Jamaica has also been grappling with unconscionable levels of criminality for decades and has been swinging between two political parties, both of which are known to be aligned with gangs and dabble in corruption, even as they implement a splintering of commendable public policies when they govern.
The current government has invested billions of tax dollars in locking down communities and parishes on account of the unacceptable murder rates. States of Public Emergencies, which had become the main crime-fighting mechanism, have been declared unconstitutional by the high court.
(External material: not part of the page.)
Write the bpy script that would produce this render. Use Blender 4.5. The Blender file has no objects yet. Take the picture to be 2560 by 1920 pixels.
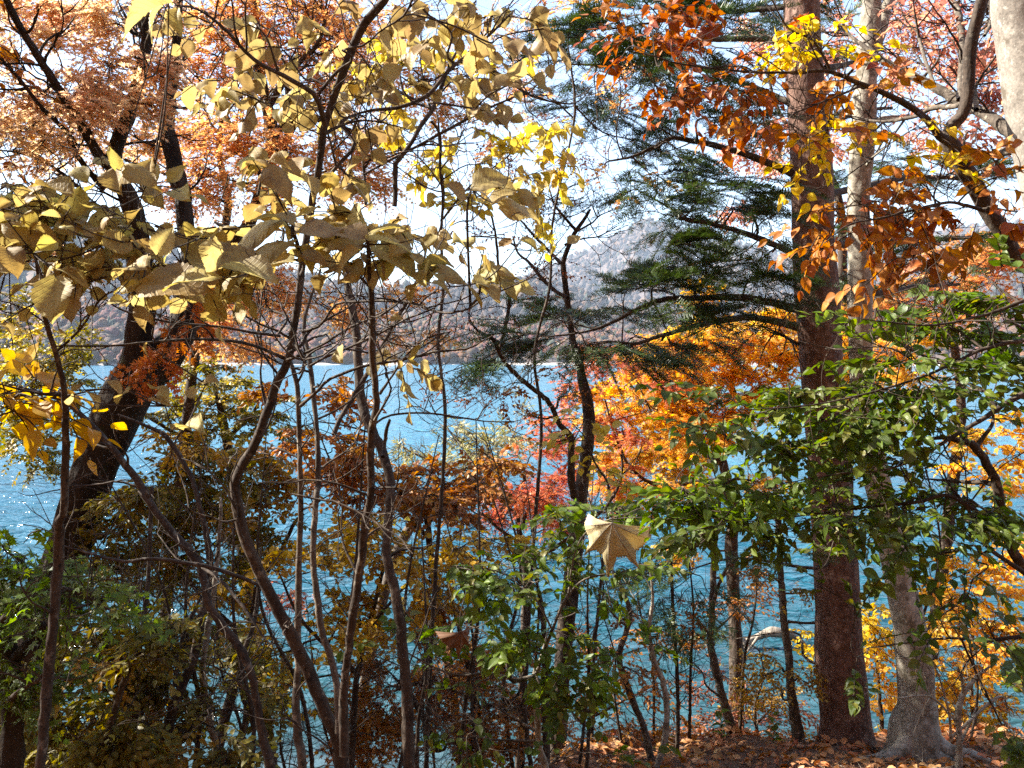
import bpy, math, random
import numpy as np

SC = bpy.context.scene
rng = np.random.default_rng(11)
random.seed(5)

# ------------------------------------------------------------------ camera
PITCH = math.radians(1.9)
CAMZ = 6.5
FN = 2009.0                                   # focal length in pixels of a 2560 px wide picture
cd = bpy.data.cameras.new('camera')
cd.sensor_width = 36.0
cd.lens = 36.0 * FN / 2560.0
cd.clip_start = 0.05
cd.clip_end = 20000
cam = bpy.data.objects.new('camera', cd)
SC.collection.objects.link(cam)
cam.location = (0, 0, CAMZ)
cam.rotation_euler = (math.radians(90) - PITCH, 0, 0)
SC.camera = cam

# ------------------------------------------------------------------ light
SUN_AZ = math.radians(76)                     # to the left of the view direction
SUN_EL = math.radians(38)
sun_dir = np.array([-math.sin(SUN_AZ) * math.cos(SUN_EL), math.cos(SUN_AZ) * math.cos(SUN_EL), math.sin(SUN_EL)])
sd = bpy.data.lights.new('sun', 'SUN')
sd.energy = 5.0
sd.angle = math.radians(0.5)
sd.color = (1.0, 0.93, 0.82)
sun = bpy.data.objects.new('sun', sd)
SC.collection.objects.link(sun)
from mathutils import Vector
sun.rotation_euler = Vector(-sun_dir).to_track_quat('-Z', 'Y').to_euler()
W = bpy.data.worlds.new('World')
SC.world = W
W.use_nodes = True
wn = W.node_tree
bg = wn.nodes['Background']
sky = wn.nodes.new('ShaderNodeTexSky')
sky.sky_type = 'NISHITA'
sky.sun_disc = False
sky.sun_elevation = SUN_EL
sky.sun_rotation = -SUN_AZ
sky.air_density = 1.0
sky.dust_density = 0.8
sky.ozone_density = 1.0
wn.links.new(sky.outputs[0], bg.inputs[0])
bg.inputs[1].default_value = 0.085
SC.view_settings.view_transform = 'Standard'
SC.view_settings.look = 'None'
SC.view_settings.exposure = 2.25
SC.view_settings.gamma = 1.0
SC.render.engine = 'CYCLES'
SC.cycles.max_bounces = 9
SC.cycles.diffuse_bounces = 4
SC.cycles.glossy_bounces = 2
SC.cycles.transmission_bounces = 6
SC.cycles.volume_bounces = 0
SC.cycles.caustics_reflective = False
SC.cycles.caustics_refractive = False
SC.cycles.use_denoising = False
SC.cycles.sample_clamp_indirect = 3.0

# ------------------------------------------------------------------ helpers
CP, SP = math.cos(PITCH), math.sin(PITCH)
ORG = {'A': (0, 0), 'B': (830, 0), 'C': (1660, 0), 'D': (0, 610), 'E': (830, 610), 'F': (1660, 610),
       'G': (0, 1220), 'H': (830, 1220), 'I': (1660, 1220)}
K = 2.37

def P(c, x, y, Y):
    """the point of the place at depth Y that stands at (x, y) of survey sheet c"""
    ox, oy = ORG[c]
    u = (ox + x / K - 1280) / FN
    v = (960 - oy - y / K) / FN
    d = Y / (CP + v * SP)
    return np.array([u * d, Y, CAMZ + d * (v * CP - SP)])

def px(w, Y):
    return w / K / FN * Y

def nrm(a):
    return a / np.maximum(np.linalg.norm(a, axis=-1, keepdims=True), 1e-9)

def sm(a, b, x):
    t = np.clip((x - a) / (b - a), 0, 1)
    return t * t * (3 - 2 * t)

def ground_z(x, y):
    x = np.asarray(x, float); y = np.asarray(y, float)
    crest = 5.4 + 2.9 * sm(-0.6, 1.2, x) + 0.15 * np.sin(x * 1.7)
    z0 = 4.9 - 0.285 * np.minimum(y, crest)
    over = np.maximum(y - crest, 0)
    z = z0 - np.minimum(over * over * 0.35 + over * 0.55, over * 1.05 + 0.1)
    z += 0.035 * np.sin(x * 2.3 + y * 1.1) + 0.03 * np.sin(x * 5.1 - y * 3.7 + 1) + 0.02 * np.sin(x * 9.3 + y * 7.1)
    z = z + np.maximum(-y - 1.2, 0) * 0.85 * (1 - np.exp(np.minimum(y + 1.2, 0) * .5))     # unseen slope added behind the camera to block fill light from the sky
    return np.maximum(z, -4.0)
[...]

The old failed strategy of killing young men, the state labels as ‘violence producers’, has been implemented despite the pushback from people with a good conscience.
The government is blind to the fact that the shedding of blood is the mission of the enemy, who is determined to steal, kill, and destroy. The more blood he gets, by whatever means, the greater his thirst for it.
God is not slack concerning his promise, as some count slackness. He is long suffering toward Jamaica, not wishing that any should perish, but that all should come to repentance. It is God’s will that we arrive at the Goshen status by choosing righteousness. But if the population continues to reject God’s way, we will have hell to pay regardless of the fact that generations of our people were raised in the Church.
Remember this: there were many occasions when God’s wrath boiled against His chosen people, Israel. On each occasion, after the judgement, His compassion and grace abounded towards them.
Jamaica is playing with fire and is certain to get burnt. No one can tell if the burns this nation will suffer will be third degree or fourth and fatal, but it will happen if we do not repent.
Jamaica has a choice to make. The jury is out as to how many of the current generation will repent and live to enjoy the Goshen that we will become, by God’s grace.